Last week the plumber finished his outside work, connecting the bathroom in the new bedroom to the sewer line. (Sewer line entry point on NE corner of lot. New bathroom on SW corner of lot. House in between. Of course.)
We understand that the rarely seen bird in Miami Springs, the building inspector, came by last week and approved the drywall installation. Now we wait again for the plasterers to come and do their work.
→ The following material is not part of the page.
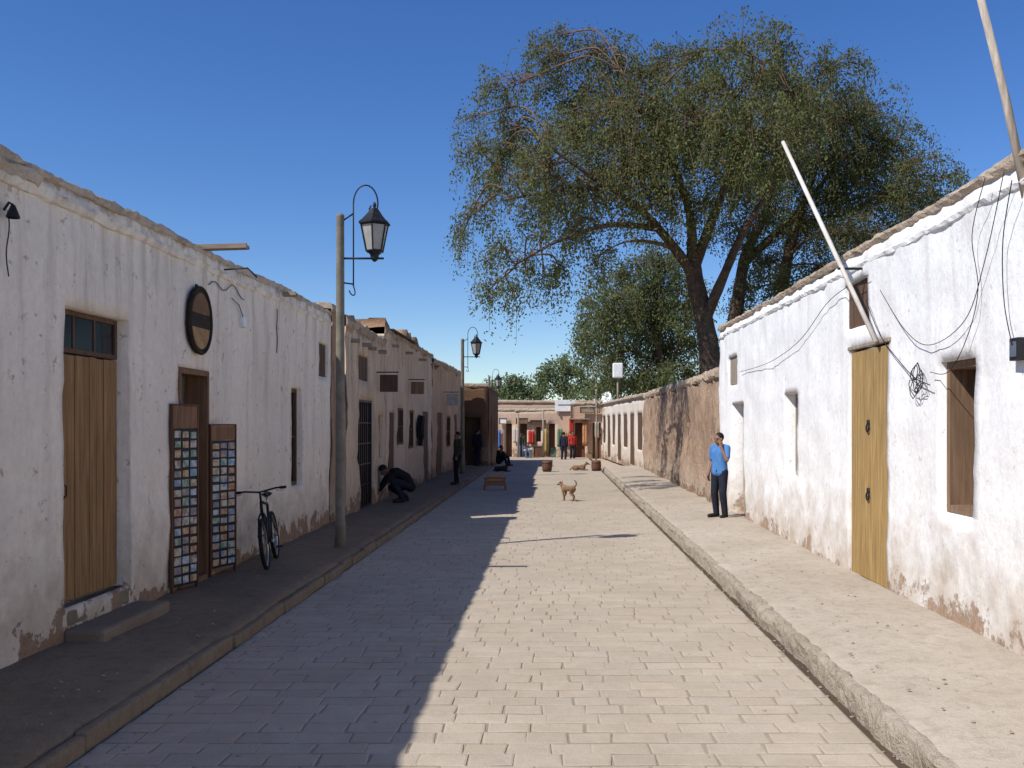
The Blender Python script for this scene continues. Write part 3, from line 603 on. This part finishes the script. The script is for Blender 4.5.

Friends of ours have a publishing company which publishes, among other things, the River Cities Gazette. Their building burned to the ground last week with everything in it. Two of their staff, fortunately, had a lot of data on their laptops and the laptops were not there at the time. But they have no place to office, no computers, and a lot of their management data went up in smoke. Carol thinks a lot about what a disaster would do to our office, and we fully back up everything each day, taking a tape home with us. We will probably do more. Many large firms have duplicate computer systems at a branch office out of Miami. One can spend a lot of money on disaster planning, but what has happened to our friends make us think that a reasonable amount of money on such contingencies is well spent. But what is "reasonable"?
I was able to spend some time with the Elecraft. I have by now populated two of the three major printed-circit ("PC") boards with their respective components and am at the point where one is to pre-assemble the PC boards for some test and alignment steps, preceded by the "smoke-test", as I reported earlier. So this weekend I did the pre-assembly, and I plugged in the unit - no smoke! Instead, I heard the relays do their preliminary boot, I saw the proper read-out appear on the front panel, and my subsequent button pushing and knob twisting, as required, yielded the appropriate results. (There are many buttons and knobs on the front panel - oh the joy of it!)
The next part of this particular stage is to assemble some test probes, and I completed one of them, an RF probe. This is a device that one connects to his DMM (digital multi-meter). (A DMM is a store-bought unit.) When one touches the probe to a particular point in the circuit, where RF (radio frequency energy) is supposed to be present, the probe detects the RF and converts it into DC voltage. The voltage runs along the leads to the DMM, and the DMM measures what has been detected.
One of the very interesting thing about this kit is that it supplies such probes. The creators of the kits think enough of their product and of the people who build them to provide a means for us amateurs to be so deliberately involved in the construction. Once I complete building these probes, I will use them to test various parts of the circuits I have built to date, to see whether the appropriate voltages and currents appear in the right places.